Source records
________________________

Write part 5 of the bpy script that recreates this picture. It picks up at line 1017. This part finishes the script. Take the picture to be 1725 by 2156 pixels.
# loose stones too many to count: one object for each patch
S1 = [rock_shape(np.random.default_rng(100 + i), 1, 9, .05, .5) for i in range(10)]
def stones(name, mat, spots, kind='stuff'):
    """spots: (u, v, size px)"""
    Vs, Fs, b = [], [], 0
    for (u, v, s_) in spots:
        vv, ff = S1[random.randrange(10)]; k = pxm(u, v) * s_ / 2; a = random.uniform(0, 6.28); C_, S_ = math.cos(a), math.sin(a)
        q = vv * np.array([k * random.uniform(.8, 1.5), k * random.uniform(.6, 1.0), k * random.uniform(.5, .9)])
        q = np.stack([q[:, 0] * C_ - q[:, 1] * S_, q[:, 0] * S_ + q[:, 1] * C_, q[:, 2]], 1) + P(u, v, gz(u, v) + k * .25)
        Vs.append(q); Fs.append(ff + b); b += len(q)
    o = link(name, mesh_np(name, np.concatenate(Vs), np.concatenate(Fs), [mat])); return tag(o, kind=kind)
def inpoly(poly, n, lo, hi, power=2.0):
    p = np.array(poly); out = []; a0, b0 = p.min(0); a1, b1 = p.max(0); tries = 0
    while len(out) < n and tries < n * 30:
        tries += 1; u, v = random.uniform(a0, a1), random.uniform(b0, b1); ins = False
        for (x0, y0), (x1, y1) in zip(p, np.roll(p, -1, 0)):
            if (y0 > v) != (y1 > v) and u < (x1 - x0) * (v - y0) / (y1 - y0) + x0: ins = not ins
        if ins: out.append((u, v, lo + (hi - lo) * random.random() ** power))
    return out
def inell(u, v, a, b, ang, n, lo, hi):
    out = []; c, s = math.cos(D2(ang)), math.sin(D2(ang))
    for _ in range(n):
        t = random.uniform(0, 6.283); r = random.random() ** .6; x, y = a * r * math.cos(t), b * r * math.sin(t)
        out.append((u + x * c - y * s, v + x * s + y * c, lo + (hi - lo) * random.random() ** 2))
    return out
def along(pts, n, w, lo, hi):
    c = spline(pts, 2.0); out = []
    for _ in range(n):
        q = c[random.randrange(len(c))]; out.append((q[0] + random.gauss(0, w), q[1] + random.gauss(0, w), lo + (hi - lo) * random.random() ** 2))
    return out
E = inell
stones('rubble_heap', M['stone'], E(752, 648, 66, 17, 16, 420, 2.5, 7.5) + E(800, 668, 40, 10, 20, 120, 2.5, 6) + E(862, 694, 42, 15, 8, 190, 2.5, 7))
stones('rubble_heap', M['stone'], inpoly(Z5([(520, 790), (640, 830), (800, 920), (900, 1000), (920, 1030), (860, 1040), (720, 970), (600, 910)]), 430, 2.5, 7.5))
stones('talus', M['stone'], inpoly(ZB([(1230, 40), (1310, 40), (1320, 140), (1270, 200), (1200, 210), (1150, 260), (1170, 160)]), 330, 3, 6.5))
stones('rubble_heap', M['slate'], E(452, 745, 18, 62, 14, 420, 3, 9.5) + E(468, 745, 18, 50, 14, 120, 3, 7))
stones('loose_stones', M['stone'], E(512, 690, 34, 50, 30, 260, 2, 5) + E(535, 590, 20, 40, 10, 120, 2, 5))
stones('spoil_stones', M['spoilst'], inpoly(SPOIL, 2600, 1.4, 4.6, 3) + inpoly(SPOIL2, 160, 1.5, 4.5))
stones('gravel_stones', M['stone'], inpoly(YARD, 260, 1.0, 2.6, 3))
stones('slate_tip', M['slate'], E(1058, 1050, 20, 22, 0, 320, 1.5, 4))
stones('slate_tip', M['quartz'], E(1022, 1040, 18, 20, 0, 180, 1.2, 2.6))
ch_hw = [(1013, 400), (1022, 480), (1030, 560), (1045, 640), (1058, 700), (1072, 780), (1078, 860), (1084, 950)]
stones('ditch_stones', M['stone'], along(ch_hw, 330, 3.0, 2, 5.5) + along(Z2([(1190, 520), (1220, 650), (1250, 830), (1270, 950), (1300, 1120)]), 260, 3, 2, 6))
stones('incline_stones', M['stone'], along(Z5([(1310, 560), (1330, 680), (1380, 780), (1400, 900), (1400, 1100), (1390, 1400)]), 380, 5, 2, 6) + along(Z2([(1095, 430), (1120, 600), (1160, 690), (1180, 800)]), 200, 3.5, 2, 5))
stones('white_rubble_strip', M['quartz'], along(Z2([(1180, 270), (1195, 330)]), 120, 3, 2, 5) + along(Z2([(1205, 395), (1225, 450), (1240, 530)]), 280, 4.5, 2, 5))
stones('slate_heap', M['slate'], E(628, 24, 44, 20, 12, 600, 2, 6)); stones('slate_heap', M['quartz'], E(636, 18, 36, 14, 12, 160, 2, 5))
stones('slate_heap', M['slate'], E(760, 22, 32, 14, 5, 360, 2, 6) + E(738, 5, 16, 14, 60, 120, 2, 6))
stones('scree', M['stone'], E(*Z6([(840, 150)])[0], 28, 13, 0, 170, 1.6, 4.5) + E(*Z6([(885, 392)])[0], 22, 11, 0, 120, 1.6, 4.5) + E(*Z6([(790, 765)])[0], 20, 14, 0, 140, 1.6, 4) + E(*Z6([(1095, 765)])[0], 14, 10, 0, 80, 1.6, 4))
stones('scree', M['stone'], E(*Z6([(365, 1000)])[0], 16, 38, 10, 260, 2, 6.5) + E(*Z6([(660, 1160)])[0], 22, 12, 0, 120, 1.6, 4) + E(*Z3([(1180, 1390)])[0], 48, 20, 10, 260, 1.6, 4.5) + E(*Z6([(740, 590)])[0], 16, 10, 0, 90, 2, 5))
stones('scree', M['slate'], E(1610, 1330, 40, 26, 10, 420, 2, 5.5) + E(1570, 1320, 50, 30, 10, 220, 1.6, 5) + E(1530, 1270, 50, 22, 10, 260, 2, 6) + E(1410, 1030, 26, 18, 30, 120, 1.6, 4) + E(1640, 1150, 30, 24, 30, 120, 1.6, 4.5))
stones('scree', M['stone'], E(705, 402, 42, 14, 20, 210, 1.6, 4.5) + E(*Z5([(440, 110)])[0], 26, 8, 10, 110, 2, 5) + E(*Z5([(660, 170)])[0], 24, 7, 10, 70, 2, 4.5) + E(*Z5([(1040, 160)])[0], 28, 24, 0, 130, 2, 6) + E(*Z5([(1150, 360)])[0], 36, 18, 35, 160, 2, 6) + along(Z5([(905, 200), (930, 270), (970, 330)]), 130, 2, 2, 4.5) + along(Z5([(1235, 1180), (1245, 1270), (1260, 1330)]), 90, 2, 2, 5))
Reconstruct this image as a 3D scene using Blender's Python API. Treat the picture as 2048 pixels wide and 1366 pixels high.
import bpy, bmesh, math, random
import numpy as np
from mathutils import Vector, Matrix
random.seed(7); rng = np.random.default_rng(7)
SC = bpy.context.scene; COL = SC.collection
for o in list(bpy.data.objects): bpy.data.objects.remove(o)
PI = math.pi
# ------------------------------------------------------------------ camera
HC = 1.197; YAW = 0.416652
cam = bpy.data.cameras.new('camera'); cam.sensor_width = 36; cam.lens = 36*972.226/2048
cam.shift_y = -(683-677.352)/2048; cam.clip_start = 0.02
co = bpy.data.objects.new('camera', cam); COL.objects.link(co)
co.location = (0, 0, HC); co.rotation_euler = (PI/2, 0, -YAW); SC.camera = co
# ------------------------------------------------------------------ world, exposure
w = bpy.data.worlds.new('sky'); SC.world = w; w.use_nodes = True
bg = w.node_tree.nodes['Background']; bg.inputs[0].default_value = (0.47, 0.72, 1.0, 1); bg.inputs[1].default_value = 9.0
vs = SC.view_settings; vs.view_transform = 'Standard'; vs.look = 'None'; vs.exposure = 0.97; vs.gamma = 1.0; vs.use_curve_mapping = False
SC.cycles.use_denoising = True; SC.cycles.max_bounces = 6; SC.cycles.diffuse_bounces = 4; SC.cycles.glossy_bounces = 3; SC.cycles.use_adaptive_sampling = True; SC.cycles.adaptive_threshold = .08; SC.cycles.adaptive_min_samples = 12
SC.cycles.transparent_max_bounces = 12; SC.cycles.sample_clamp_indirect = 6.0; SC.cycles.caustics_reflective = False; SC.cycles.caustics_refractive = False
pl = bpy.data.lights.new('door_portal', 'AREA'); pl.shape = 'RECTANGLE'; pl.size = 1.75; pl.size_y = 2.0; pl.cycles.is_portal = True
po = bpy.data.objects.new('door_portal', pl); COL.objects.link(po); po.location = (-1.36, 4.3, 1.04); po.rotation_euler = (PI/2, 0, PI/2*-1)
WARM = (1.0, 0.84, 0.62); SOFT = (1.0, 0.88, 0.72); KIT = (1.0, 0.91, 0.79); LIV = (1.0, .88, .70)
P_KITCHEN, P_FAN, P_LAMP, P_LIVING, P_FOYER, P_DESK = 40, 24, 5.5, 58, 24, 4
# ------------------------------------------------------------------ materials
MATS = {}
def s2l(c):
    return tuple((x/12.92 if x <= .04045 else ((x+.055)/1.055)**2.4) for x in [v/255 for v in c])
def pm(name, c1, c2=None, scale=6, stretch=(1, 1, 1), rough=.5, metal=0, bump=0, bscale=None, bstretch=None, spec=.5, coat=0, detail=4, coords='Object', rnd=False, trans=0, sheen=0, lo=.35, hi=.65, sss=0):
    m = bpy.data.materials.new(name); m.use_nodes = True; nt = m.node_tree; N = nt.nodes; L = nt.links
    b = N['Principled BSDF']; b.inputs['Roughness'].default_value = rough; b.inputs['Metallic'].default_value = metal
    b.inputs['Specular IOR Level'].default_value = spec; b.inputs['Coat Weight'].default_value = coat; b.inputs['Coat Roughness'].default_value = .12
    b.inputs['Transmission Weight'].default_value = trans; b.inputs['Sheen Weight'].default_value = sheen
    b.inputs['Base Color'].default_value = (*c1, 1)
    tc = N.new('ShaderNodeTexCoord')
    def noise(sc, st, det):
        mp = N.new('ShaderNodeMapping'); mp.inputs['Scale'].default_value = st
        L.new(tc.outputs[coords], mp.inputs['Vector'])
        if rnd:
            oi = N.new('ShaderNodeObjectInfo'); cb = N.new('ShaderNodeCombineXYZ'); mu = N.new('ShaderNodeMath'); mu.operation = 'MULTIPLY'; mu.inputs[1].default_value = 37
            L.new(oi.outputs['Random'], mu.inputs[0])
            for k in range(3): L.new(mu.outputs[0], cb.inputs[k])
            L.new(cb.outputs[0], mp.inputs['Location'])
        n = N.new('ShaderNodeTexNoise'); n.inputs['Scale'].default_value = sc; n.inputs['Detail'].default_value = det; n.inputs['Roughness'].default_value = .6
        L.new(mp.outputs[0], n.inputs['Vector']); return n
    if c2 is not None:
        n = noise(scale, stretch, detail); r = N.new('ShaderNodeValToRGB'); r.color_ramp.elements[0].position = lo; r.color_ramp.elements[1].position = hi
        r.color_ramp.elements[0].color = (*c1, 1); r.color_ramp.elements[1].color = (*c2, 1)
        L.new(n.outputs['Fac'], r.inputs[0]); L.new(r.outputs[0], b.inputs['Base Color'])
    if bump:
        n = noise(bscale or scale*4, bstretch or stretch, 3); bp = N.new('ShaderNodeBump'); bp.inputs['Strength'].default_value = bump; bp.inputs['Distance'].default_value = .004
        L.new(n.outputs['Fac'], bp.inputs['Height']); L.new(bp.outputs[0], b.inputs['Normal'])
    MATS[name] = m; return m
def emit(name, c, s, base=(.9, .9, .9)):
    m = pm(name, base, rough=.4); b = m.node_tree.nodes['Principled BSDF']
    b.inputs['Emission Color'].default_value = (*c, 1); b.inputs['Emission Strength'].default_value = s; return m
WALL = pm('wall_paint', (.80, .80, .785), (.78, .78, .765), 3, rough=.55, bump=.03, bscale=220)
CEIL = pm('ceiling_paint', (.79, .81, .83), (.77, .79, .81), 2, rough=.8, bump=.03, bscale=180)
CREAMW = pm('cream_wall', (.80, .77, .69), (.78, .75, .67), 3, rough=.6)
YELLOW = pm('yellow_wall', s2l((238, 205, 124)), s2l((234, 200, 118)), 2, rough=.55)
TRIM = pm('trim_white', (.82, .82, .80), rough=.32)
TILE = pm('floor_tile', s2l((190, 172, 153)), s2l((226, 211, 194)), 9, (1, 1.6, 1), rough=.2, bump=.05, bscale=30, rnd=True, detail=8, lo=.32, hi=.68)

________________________

Goal of the exercise.
Identify lines with the string "picture". Copy each one.

Exercise result.
Write part 5 of the bpy script that recreates this picture. It picks up at line 1017. This part finishes the script. Take the picture to be 1725 by 2156 pixels.
Reconstruct this image as a 3D scene using Blender's Python API. Treat the picture as 2048 pixels wide and 1366 pixels high.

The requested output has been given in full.